Coanalyticity of I_W for Borel W not in Σ^0_2

Ascertain whether, for every Borel subset W of the Cantor space {0,1}^ω that is not Σ^0_2, the ideal I_W := {A⊆ω : L_{x|A} ∩ W = ∅}, defined using a fixed dense sequence x enumerating the finitely supported sequences in {0,1}^ω (with x_0 the constant zero sequence), is always coanalytic in P(ω). Here L_{x|A} denotes the set of ordinary limit points of the subsequence (x_n) restricted to A.

Background

The paper introduces the ideal I_W associated to a subset W of a topological space X and a sequence x, defined by I_W = {A⊆ω : L_{x|A} ∩ W = ∅}. Specializing to X being the Cantor space and x a dense enumeration of its rationals (finitely supported sequences), the authors analyze the descriptive complexity of I_W.

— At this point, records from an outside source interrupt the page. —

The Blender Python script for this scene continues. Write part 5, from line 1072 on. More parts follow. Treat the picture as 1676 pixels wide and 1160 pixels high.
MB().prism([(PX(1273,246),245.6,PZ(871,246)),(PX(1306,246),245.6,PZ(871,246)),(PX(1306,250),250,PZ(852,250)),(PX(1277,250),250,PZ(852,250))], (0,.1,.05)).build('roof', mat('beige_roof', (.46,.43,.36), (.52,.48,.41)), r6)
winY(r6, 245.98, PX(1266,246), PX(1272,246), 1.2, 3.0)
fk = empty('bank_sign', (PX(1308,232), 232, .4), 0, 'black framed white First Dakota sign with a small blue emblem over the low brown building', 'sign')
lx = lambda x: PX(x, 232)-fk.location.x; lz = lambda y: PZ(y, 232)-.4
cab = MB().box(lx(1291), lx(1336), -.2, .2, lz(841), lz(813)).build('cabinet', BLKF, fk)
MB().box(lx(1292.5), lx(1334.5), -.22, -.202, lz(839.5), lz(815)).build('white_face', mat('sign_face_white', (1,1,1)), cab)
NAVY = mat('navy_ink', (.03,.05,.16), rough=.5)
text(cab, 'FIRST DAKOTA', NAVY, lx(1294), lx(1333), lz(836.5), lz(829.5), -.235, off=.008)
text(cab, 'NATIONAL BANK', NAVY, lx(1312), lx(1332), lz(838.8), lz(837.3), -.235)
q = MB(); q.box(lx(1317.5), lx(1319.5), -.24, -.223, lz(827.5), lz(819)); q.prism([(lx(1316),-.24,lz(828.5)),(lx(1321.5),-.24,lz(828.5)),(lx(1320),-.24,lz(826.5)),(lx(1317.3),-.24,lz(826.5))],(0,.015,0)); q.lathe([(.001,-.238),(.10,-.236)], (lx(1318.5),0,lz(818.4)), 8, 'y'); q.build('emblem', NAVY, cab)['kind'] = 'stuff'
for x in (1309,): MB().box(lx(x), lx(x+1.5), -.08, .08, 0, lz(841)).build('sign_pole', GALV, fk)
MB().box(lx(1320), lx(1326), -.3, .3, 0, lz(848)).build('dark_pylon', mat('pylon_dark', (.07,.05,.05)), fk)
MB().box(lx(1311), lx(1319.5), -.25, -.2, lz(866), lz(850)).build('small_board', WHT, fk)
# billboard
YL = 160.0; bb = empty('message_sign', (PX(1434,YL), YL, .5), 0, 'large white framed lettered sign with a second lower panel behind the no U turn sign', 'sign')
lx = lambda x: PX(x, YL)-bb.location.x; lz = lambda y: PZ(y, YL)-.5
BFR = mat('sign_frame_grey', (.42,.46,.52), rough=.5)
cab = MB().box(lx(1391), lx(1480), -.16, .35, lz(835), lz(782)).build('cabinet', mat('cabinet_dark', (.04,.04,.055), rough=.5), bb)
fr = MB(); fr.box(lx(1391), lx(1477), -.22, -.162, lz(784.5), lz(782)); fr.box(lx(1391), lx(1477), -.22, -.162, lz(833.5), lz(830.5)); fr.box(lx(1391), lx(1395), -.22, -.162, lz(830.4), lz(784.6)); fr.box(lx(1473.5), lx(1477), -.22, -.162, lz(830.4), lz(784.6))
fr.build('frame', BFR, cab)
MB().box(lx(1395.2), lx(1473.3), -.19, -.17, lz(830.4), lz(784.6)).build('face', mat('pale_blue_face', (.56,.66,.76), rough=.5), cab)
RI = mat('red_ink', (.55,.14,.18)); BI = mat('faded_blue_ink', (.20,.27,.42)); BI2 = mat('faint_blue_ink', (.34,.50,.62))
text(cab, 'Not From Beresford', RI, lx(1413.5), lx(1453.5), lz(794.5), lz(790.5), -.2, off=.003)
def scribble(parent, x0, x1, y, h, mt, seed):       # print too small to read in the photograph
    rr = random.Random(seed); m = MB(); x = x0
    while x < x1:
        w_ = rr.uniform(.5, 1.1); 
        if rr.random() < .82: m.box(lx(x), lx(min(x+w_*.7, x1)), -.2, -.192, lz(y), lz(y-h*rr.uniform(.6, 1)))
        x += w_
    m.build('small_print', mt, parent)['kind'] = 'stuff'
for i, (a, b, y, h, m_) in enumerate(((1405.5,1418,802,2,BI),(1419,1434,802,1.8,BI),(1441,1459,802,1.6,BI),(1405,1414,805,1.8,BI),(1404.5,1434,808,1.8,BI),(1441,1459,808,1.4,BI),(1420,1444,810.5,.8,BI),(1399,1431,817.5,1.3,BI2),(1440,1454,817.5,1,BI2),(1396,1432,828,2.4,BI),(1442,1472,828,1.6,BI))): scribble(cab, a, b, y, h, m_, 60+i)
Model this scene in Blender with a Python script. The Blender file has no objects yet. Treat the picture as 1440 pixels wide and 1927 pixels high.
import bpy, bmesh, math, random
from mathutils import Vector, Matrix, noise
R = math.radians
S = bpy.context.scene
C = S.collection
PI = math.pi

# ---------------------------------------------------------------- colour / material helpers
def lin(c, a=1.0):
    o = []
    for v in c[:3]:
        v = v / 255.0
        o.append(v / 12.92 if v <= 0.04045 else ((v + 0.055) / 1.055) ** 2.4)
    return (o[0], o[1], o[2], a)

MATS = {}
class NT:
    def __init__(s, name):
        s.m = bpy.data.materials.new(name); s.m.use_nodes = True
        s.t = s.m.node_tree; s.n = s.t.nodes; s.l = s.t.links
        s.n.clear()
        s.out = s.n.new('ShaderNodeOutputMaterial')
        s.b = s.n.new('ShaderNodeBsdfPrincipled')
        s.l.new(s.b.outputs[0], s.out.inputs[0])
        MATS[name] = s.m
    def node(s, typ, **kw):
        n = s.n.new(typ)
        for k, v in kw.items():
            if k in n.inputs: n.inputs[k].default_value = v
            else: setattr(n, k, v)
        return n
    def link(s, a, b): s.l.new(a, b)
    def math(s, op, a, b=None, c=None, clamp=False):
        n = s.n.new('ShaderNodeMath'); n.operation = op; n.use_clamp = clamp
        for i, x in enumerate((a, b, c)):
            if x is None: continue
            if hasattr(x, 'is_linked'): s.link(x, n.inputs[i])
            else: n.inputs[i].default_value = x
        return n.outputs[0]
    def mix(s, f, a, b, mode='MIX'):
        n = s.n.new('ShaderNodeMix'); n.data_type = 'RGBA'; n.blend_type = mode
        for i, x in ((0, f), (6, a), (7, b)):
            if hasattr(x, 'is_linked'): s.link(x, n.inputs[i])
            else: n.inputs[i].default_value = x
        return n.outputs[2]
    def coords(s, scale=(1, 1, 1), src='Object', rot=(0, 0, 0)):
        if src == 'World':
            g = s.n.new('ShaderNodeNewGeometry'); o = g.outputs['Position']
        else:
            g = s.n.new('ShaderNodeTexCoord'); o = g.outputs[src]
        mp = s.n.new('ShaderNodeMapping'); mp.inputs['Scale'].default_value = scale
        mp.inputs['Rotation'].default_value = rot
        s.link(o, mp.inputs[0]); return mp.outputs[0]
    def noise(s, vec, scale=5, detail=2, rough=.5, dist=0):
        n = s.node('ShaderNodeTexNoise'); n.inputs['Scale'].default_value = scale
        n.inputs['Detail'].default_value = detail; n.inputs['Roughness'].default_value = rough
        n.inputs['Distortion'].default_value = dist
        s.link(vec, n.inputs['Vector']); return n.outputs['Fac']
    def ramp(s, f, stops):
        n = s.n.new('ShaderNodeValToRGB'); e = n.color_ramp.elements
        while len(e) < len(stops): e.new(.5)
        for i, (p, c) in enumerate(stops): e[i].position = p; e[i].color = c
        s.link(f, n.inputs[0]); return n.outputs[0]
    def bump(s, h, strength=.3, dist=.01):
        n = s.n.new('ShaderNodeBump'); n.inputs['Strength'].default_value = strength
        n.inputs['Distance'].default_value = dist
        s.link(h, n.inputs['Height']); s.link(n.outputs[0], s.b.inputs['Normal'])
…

They prove: if W is closed then I_W is Σ^0_2; if W is Σ^0_2 then I_W is Π^0_3; if W is open then I_W is an analytic P-ideal; and if W is Borel but not Σ^0_2 then I_W is not analytic. They also show I_{W_irr} (with W_irr the set of sequences with infinitely many 1’s) is coanalytic and Π^1_1-complete. The remaining question is whether I_W is always coanalytic for all Borel W not in Σ^0_2.